According to Guillermo Larrain , Chile 's Superintendent of Pension Funds - in charge of regulation and supervision of Chilean pension fund system - there were three reasons behind the switch.

First, was to create a system that would help develop Chile 's capital markets.

By obliging Chileans to invest in AFPs, which were then forced to invest in Chilean state securities, billons of dollars began pouring into the country's underdeveloped capital markets.

This restriction was later relaxed, first to allow investment in other types of Chilean security and then in foreign ones. Of the $40bn invested by Chilean AFPs, Mr Larrain says one-fifth is now invested abroad.

Ah, but pension funds in countries like Britain have struggled over the past few years, as the stock markets they invested in turned bearish.

So surely Chilean AFPs must have suffered too?
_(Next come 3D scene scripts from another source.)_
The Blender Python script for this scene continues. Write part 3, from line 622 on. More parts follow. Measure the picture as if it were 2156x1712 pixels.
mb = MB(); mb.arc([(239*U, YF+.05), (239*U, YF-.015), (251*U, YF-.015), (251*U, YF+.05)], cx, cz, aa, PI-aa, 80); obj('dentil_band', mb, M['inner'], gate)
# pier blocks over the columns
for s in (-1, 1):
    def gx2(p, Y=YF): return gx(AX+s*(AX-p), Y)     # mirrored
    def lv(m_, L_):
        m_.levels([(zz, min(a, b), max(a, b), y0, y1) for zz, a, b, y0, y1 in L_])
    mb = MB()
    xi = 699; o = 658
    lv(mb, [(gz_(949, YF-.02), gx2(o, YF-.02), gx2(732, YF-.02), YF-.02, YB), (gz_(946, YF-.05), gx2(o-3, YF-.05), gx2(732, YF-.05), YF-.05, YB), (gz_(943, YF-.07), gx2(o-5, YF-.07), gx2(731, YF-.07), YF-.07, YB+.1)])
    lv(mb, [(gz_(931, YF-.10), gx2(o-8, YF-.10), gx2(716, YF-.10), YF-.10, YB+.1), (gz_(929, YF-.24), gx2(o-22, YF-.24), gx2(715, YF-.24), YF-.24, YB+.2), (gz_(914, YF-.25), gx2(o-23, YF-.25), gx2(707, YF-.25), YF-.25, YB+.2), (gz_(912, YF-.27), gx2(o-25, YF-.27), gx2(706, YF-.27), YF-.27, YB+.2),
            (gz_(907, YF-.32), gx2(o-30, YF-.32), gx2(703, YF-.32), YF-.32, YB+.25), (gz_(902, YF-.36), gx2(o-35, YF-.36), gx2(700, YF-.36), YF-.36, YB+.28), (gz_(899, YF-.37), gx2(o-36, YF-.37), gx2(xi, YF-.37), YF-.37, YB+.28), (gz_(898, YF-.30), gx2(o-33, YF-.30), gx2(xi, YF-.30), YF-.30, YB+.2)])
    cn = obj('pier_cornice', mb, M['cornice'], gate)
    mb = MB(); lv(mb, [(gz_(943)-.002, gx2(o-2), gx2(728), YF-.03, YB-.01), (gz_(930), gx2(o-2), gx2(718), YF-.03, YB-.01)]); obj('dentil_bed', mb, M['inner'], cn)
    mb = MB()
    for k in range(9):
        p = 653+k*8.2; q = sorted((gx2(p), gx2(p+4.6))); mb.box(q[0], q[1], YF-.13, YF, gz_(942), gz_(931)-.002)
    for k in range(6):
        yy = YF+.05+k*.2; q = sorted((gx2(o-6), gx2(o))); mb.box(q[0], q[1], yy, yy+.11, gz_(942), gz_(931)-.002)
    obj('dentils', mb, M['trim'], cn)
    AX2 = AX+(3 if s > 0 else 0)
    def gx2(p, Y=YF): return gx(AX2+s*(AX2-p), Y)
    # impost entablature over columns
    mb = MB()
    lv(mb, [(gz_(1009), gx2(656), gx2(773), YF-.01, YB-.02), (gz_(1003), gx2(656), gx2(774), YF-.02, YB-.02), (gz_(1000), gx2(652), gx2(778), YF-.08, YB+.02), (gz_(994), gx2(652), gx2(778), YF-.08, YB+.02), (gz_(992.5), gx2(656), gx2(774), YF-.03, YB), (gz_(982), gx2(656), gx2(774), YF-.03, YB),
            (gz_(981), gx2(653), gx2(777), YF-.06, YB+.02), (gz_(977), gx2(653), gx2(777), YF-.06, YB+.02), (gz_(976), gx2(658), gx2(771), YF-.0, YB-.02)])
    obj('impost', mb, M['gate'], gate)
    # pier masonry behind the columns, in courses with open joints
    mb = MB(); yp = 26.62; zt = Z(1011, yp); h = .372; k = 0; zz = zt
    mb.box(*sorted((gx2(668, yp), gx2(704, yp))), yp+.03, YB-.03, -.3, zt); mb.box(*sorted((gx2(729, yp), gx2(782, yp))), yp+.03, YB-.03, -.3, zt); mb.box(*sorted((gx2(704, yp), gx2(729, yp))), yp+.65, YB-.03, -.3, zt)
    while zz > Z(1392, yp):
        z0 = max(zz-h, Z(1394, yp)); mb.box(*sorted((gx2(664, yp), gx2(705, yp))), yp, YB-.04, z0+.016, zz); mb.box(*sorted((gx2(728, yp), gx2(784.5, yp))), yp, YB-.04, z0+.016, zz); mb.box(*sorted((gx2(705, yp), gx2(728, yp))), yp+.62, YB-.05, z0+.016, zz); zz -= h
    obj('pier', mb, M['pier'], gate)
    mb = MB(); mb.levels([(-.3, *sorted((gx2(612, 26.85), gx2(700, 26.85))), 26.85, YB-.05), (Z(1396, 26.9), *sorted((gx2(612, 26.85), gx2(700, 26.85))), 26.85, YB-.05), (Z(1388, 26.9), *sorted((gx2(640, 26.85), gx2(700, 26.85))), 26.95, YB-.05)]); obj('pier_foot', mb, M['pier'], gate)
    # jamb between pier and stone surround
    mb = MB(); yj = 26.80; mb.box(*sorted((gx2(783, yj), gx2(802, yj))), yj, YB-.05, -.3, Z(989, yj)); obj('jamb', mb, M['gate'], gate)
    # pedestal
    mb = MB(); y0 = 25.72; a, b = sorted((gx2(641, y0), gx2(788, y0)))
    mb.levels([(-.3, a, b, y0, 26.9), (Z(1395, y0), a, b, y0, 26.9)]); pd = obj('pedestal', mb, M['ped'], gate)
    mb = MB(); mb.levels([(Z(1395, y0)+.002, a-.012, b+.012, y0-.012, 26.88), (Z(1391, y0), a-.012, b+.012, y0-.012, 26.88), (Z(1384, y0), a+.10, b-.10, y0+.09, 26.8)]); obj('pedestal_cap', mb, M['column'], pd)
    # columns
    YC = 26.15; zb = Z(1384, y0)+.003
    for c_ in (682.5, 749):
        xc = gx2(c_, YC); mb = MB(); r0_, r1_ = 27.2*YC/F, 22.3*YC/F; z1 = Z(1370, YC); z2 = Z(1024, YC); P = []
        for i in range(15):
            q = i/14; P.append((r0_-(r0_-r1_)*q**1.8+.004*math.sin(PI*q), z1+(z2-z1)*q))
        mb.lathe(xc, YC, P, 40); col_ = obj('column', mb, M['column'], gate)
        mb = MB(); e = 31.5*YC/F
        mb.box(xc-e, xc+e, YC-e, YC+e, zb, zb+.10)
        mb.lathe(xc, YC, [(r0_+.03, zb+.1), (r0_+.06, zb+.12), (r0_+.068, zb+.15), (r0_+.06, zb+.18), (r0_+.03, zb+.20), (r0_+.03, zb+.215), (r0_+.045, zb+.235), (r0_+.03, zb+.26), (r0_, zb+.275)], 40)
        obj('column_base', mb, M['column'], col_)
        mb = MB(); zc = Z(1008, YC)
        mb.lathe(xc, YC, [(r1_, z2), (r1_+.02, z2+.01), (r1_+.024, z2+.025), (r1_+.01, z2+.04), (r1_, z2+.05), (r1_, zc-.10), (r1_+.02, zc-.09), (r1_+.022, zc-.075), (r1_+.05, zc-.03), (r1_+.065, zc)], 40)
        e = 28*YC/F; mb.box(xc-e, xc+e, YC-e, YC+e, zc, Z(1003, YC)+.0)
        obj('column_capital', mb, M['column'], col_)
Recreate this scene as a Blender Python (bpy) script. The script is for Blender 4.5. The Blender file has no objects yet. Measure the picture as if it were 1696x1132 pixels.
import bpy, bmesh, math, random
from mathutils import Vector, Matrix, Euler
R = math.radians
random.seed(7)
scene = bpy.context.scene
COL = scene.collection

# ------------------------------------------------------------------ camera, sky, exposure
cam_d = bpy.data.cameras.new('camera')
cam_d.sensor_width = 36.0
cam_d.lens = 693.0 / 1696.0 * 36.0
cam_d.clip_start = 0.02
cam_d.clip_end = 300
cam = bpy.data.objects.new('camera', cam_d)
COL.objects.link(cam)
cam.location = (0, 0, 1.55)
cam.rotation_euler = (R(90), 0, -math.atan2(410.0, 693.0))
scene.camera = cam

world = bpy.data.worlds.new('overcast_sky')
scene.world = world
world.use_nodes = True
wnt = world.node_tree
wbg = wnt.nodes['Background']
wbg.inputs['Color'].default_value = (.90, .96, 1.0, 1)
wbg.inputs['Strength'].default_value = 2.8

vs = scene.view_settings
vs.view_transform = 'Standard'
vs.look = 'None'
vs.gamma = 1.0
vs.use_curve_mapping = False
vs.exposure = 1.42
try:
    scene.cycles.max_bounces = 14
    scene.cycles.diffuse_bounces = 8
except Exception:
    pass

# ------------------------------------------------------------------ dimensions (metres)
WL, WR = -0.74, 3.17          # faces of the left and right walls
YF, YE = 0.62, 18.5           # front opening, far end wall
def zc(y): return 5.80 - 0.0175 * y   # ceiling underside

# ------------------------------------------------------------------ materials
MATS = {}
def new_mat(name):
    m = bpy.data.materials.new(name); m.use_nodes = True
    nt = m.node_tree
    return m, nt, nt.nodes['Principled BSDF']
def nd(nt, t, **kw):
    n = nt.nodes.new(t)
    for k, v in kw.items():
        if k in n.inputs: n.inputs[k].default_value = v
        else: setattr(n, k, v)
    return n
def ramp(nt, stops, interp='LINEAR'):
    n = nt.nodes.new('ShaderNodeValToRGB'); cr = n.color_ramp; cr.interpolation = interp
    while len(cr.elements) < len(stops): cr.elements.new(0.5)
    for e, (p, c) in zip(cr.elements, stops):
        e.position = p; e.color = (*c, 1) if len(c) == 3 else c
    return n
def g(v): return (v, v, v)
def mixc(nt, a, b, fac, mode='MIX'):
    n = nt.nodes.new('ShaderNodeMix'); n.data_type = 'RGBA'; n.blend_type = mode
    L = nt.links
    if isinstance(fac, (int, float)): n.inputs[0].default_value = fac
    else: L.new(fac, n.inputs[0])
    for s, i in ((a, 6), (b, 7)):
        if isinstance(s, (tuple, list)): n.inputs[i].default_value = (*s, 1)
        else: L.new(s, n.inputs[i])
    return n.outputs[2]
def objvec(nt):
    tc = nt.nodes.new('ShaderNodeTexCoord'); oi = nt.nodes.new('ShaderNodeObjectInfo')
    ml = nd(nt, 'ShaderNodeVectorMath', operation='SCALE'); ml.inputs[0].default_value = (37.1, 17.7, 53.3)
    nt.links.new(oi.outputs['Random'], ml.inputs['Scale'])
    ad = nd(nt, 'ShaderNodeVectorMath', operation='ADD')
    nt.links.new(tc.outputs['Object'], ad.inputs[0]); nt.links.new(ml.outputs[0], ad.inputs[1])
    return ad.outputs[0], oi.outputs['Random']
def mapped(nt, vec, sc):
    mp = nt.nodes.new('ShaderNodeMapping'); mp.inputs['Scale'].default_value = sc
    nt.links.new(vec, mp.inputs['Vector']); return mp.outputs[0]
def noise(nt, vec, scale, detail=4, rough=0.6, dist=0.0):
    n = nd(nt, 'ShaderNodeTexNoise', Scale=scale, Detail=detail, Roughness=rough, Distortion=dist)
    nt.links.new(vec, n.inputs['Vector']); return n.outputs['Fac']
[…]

Not according to Mr Larrain.

Because contributions are mandatory, he explains, the funds are more tightly regulated and prevented from putting too many nest-eggs in too few baskets.

"They may not maximise their returns in the way they could in a freer environment," he says. "But the risk that they take is also lower."

Less resented

The second reason for Chile 's change was to do with the labour market.

Under the old system, people like our unhappy pensioner, Juan Pablo Langlois, simply had their pension contributions taken out of their pay packets, along with health insurance and other taxes.

Under the new system, it's seen more as a mandatory saving and so curries less resentment and is therefore less likely to be evaded.

A pensioner

Pensioners can run the risk of rip-off salesmen

This particularly applies to workers who may have operated in the informal sector, and therefore didn't pay taxes.

As non-tax payers, they would have been locked out of the new system. So it's had the effect of "inducing" more formalisation of the labour market, says Mr Larrain.

The third reason is political. After General Pinochet came to power, he set about an aggressive privatisation campaign, as he sought to undo the nationalisations of the man - Salvador Allende - he overthrew.

"There was a sort of political design to spread private property as far and as fast as possible," says Mr Larrain.

"They wanted to strengthen the idea of capitalism, of private property in all its forms."

So has Chile 's pension reform been an unqualified success?

According to a study carried out by Chile's central bank, one-third of the extra GDP growth Chile experienced from1981-2001 (average growth 4.6%) compared with 1960-1980 (average growth 3.1%), was down to its pension reform.

This equates to around half a point extra in annual GDP.

Where the AFP system has stumbled is with the beneficiaries.

First, because there is a maximum contribution limit of a around $100 a month (though people can take out separate private pensions); and second, because Chileans are given little or no choice when it comes to selecting an annuity.

The "brokers" that sell them are usually nothing more than glorified salesmen, pushing whatever product rakes in the largest commission.

Worse still, many people who buy annuities are unaware that the salesman's commission comes out of their pension savings, something which may sound all too familiar to victims of Britain 's pension mis-selling scandal.

The good news is that a bill before Congress promises to solve these problems. The bad news, is that it's been there, gathering dust, for the best part of a decade.

But Mr Larrain is confident it'll be passed some time this year, and certainly long before the last beneficiary of the old pension system is no longer with us, in around 2050.